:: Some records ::

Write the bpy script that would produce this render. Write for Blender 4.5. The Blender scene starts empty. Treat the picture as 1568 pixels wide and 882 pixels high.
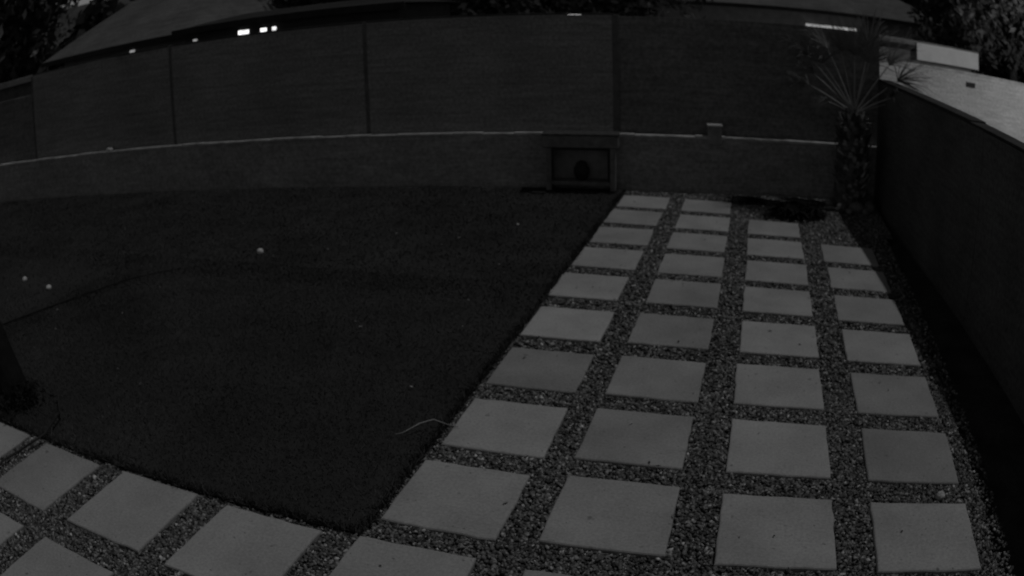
import bpy, math, random
import numpy as np
from mathutils import Vector, Matrix
rng=np.random.default_rng(7); random.seed(7)
scene=bpy.context.scene
scene.view_settings.view_transform='Standard'; scene.view_settings.look='None'; scene.view_settings.exposure=0

# ---------------------------------------------------------------- helpers
def new_obj(name,me,parent=None):
    o=bpy.data.objects.new(name,me); scene.collection.objects.link(o)
    if parent: o.parent=parent
    return o
def empty(name,loc=(0,0,0),rotz=0):
    o=bpy.data.objects.new(name,None); o.location=loc; o.rotation_euler=(0,0,rotz); scene.collection.objects.link(o); return o
def mesh_np(name,V,F,mat=None,tone=None,smooth=False,parent=None):
    V=np.asarray(V,dtype=np.float32); F=np.asarray(F,dtype=np.int32)
    me=bpy.data.meshes.new(name)
    n=F.shape[1]
    me.vertices.add(len(V)); me.vertices.foreach_set('co',V.ravel())
    me.loops.add(F.size); me.loops.foreach_set('vertex_index',F.ravel())
    me.polygons.add(len(F)); me.polygons.foreach_set('loop_start',np.arange(0,F.size,n,dtype=np.int32))
    me.polygons.foreach_set('loop_total',np.full(len(F),n,dtype=np.int32))
    me.update(calc_edges=True)
    me.polygons.foreach_set('use_smooth',np.full(len(F),bool(smooth)))
    if tone is not None:
        a=me.attributes.new('tone','FLOAT','POINT'); a.data.foreach_set('value',np.asarray(tone,dtype=np.float32))
    if mat: me.materials.append(mat)
    me.validate()
    return new_obj(name,me,parent)
BF=np.array([[0,3,2,1],[4,5,6,7],[0,1,5,4],[1,2,6,5],[2,3,7,6],[3,0,4,7]])
def boxv(x0,x1,y0,y1,z0,z1):
    return np.array([[x0,y0,z0],[x1,y0,z0],[x1,y1,z0],[x0,y1,z0],[x0,y0,z1],[x1,y0,z1],[x1,y1,z1],[x0,y1,z1]],dtype=float)
def boxes(name,L,mat,parent=None,bevel=0.0,tone=None):
    V=np.concatenate([boxv(*b) for b in L]); F=np.concatenate([BF+8*i for i in range(len(L))])
    o=mesh_np(name,V,F,mat,tone=None if tone is None else np.repeat(tone,8),parent=parent)
    if bevel>0:
        m=o.modifiers.new('bevel','BEVEL'); m.width=bevel; m.segments=2
    return o
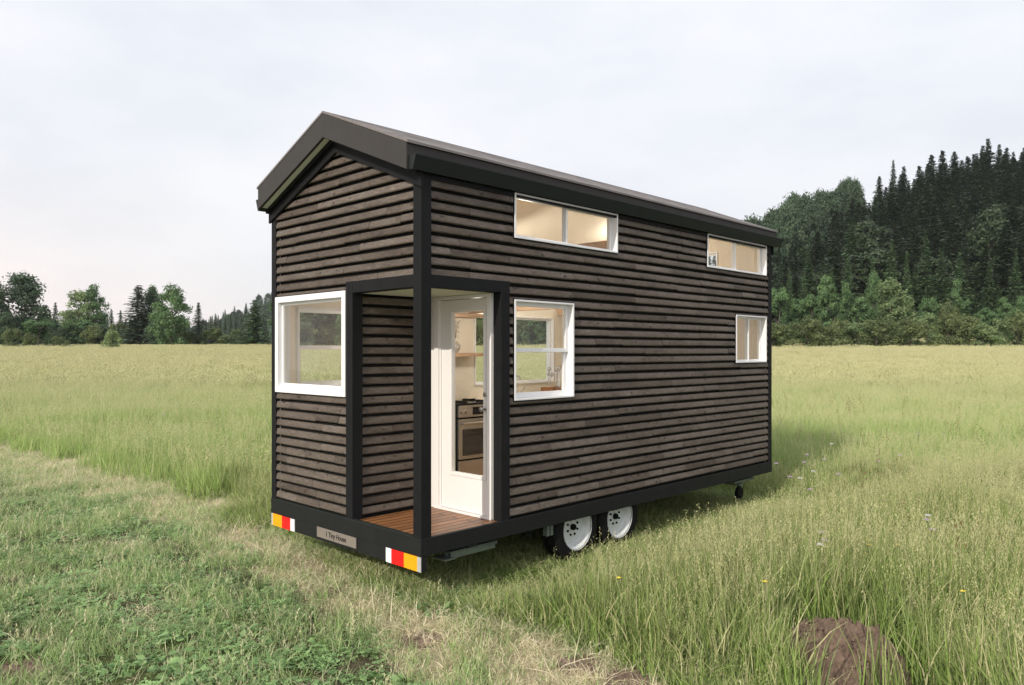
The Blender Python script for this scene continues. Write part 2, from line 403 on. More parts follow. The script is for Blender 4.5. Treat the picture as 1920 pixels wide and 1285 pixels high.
siding('wall_cladding', lambda a, d, z: (a, -0.004+d, z), 0.107, LEN-0.09, FL, EAVE-0.01, op_side+[(0, 1.069, 0, 2.912)], seed=3)
siding('wall_cladding', lambda a, d, z: (-0.004+d, W-a, z), 0.089, W-0.104, FL, 4.30, [(W-1.149, W-0, 0, 2.912)] + [(W-b, W-a, c, d) for a, b, c, d in op_rear], top=gable_lim, seed=4)
siding('porch_cladding', lambda a, d, z: (a, 1.046+d, z), 0.112, 0.93, FL, 2.80, [], seed=5)
siding('wall_cladding', lambda a, d, z: (a, W+0.004-d, z), 0.09, LEN-0.09, FL, EAVE-0.01, op_far, seed=6)
siding('wall_cladding', lambda a, d, z: (LEN+0.004-d, a, z), 0.09, W-0.09, FL, 4.30, op_front, top=gable_lim, seed=7)

def panel(name, P, a0, a1, z0, z1, openings, t0, t1, mats, gable=False):
    """a solid wall sheet with openings cut through: outside face material 0, inside material 1"""
    A = sorted({a0, a1} | {v for o in openings for v in o[:2] if a0 < v < a1})
    Z = sorted({z0, z1} | {v for o in openings for v in o[2:] if z0 < v < z1})
    mb = MB()
    def solid(i, j):
        if not (0 <= i < len(A)-1 and 0 <= j < len(Z)-1): return False
        am, zm = (A[i]+A[i+1])/2, (Z[j]+Z[j+1])/2
        return not any(o[0] < am < o[1] and o[2] < zm < o[3] for o in openings)
    for i in range(len(A)-1):
        for j in range(len(Z)-1):
            if not solid(i, j): continue
            x0, x1, y0, y1 = A[i], A[i+1], Z[j], Z[j+1]
            mb.face([P(x0,t0,y0), P(x1,t0,y0), P(x1,t0,y1), P(x0,t0,y1)], 0)
            mb.face([P(x0,t1,y0), P(x0,t1,y1), P(x1,t1,y1), P(x1,t1,y0)], 1)
            if not solid(i-1, j): mb.face([P(x0,t0,y0), P(x0,t0,y1), P(x0,t1,y1), P(x0,t1,y0)], 1 if i else 0)
            if not solid(i+1, j): mb.face([P(x1,t0,y0), P(x1,t1,y0), P(x1,t1,y1), P(x1,t0,y1)], 1 if i < len(A)-2 else 0)
            if not solid(i, j-1): mb.face([P(x0,t0,y0), P(x0,t1,y0), P(x1,t1,y0), P(x1,t0,y0)], 1)
            if not solid(i, j+1) and not gable: mb.face([P(x0,t0,y1), P(x1,t0,y1), P(x1,t1,y1), P(x0,t1,y1)], 1)
    if gable:
        for t, mi in ((t0, 0), (t1, 1)):
            mb.face([P(0.02, t, z1), P(W-0.02, t, z1), P(W/2, t, z1+SLOPE*(W/2-0.02))], mi)
    return mb.build(name, mats, house)
TI = 0.11
BK = [M['backing'], M['cream']]
panel('wall', lambda a, d, z: (a, d, z), 0.96, LEN-0.03, FL, EAVE, op_side+[(0, 1.0, 0, 2.86)], 0.044, TI, BK)
panel('wall', lambda a, d, z: (a, d, z), 0.03, 0.96, 2.86, EAVE, [], 0.044, TI, BK)
panel('wall', lambda a, d, z: (d, a, z), 1.11, W-0.03, FL, 2.86, op_rear, 0.044, TI, BK)
panel('wall', lambda a, d, z: (d, a, z), 0.03, W-0.03, 2.86, EAVE, [], 0.044, TI, BK, gable=True)
panel('porch_wall', lambda a, d, z: (a, 1.078+d, z), 0.03, 1.0, FL, 2.86, [], 0, 0.08, BK)
panel('wall', lambda a, d, z: (a, W-d, z), 0.03, LEN-0.03, FL, EAVE, op_far, 0.044, TI, BK)
panel('wall', lambda a, d, z: (LEN-d, a, z), 0.03, W-0.03, FL, EAVE, op_front, 0.044, TI, [M['backing'], M['ply']], gable=True)
# porch end wall with the door opening
panel('porch_wall', lambda a, d, z: (0.955+d, a, z), 0.103, 1.078, FL, 2.86, [(0.165, 0.885, FL-1, 2.765)], 0, 0.09, [M['door'], M['cream']])
B(0.0, 1.0, 0.03, 1.11, 2.803, 2.858).build('porch_ceiling', M['soffit'], house)
# interior structure
B(0.11, LEN-0.11, 1.16, W-0.11, FL-0.06, FL-0.003).build('floor', M['loftwood'], house)
B(1.05, LEN-0.11, 0.11, 1.158, FL-0.06, FL-0.003).build('floor', M['loftwood'], house)
B(4.9, 4.98, TI+.002, W-TI-.002, FL, 2.78).build('partition_wall', M['ply'], house)
B(TI, 3.0, TI, W-TI, 2.86, 2.95).build('loft_floor', M['loftwood'], house)
B(4.6, LEN-TI, TI, W-TI, 2.80, 2.95).build('loft_floor', M['loftwood'], house)
for u in (1.5, 2.15, 2.8): B(u, u+0.09, TI+.002, W-TI-.002, 2.76, 2.858).build('ceiling_beam', M['loftwood'], house)
B(3.0, 3.09, TI, W-TI, 3.42, 3.54).build('ceiling_beam', M['loftwood'], house)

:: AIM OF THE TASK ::
The required output is an exact reproduction of the lines starting at the one that contains "The Blender Python" and ending at the one that contains "op_front, top=gable_lim, seed=7)". Both boundary lines belong to it.

:: OUTPUT BELOW ::
The Blender Python script for this scene continues. Write part 2, from line 403 on. More parts follow. The script is for Blender 4.5. Treat the picture as 1920 pixels wide and 1285 pixels high.
siding('wall_cladding', lambda a, d, z: (a, -0.004+d, z), 0.107, LEN-0.09, FL, EAVE-0.01, op_side+[(0, 1.069, 0, 2.912)], seed=3)
siding('wall_cladding', lambda a, d, z: (-0.004+d, W-a, z), 0.089, W-0.104, FL, 4.30, [(W-1.149, W-0, 0, 2.912)] + [(W-b, W-a, c, d) for a, b, c, d in op_rear], top=gable_lim, seed=4)
siding('porch_cladding', lambda a, d, z: (a, 1.046+d, z), 0.112, 0.93, FL, 2.80, [], seed=5)
siding('wall_cladding', lambda a, d, z: (a, W+0.004-d, z), 0.09, LEN-0.09, FL, EAVE-0.01, op_far, seed=6)
siding('wall_cladding', lambda a, d, z: (LEN+0.004-d, a, z), 0.09, W-0.09, FL, 4.30, op_front, top=gable_lim, seed=7)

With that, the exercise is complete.